— Start —

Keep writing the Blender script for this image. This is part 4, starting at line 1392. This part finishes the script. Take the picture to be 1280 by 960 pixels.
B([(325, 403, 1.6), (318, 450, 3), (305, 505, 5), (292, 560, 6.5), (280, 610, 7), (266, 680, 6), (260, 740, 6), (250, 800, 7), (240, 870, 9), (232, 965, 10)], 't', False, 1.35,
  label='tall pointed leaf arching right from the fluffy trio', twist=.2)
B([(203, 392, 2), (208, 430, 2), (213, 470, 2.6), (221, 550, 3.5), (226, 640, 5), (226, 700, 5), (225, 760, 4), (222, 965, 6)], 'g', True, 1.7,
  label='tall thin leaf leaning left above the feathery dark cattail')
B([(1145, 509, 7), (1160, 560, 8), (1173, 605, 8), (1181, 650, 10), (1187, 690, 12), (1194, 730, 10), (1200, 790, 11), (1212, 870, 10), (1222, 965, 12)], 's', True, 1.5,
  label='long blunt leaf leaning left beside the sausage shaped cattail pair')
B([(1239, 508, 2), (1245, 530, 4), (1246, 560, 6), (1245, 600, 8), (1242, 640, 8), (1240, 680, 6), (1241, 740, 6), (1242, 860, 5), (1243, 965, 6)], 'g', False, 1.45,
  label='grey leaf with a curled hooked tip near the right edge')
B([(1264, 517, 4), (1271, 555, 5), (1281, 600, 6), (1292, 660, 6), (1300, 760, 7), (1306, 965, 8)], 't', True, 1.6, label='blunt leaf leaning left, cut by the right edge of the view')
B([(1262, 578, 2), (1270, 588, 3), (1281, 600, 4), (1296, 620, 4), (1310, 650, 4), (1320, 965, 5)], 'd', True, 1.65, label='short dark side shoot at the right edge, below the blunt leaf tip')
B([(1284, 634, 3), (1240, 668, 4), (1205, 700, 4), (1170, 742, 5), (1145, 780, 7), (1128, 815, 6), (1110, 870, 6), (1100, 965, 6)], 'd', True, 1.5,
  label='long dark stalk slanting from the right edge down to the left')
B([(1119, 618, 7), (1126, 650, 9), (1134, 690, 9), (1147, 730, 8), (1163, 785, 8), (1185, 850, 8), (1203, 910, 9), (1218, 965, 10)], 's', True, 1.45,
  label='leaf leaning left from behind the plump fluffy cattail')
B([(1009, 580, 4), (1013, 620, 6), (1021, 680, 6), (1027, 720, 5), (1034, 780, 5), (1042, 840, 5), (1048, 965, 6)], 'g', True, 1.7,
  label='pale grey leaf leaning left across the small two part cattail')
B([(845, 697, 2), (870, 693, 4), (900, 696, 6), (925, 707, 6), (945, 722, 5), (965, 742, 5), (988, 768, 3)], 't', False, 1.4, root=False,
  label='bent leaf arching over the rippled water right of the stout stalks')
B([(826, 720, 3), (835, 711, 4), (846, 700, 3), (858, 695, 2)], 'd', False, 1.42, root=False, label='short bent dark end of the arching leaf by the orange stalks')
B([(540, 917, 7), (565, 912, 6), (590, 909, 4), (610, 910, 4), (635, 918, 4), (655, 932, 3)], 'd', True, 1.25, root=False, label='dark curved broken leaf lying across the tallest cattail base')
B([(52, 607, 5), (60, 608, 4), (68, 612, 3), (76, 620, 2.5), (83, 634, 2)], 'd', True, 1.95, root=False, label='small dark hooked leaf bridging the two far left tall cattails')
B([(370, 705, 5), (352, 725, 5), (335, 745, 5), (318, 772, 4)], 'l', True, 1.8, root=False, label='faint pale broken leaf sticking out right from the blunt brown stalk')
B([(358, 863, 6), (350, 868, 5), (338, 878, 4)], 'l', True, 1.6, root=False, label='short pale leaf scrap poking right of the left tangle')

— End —

_Problem requirements_: Copy each line in the data that holds the word "part".

_Right answer_:
Keep writing the Blender script for this image. This is part 4, starting at line 1392. This part finishes the script. Take the picture to be 1280 by 960 pixels.
  label='pale grey leaf leaning left across the small two part cattail')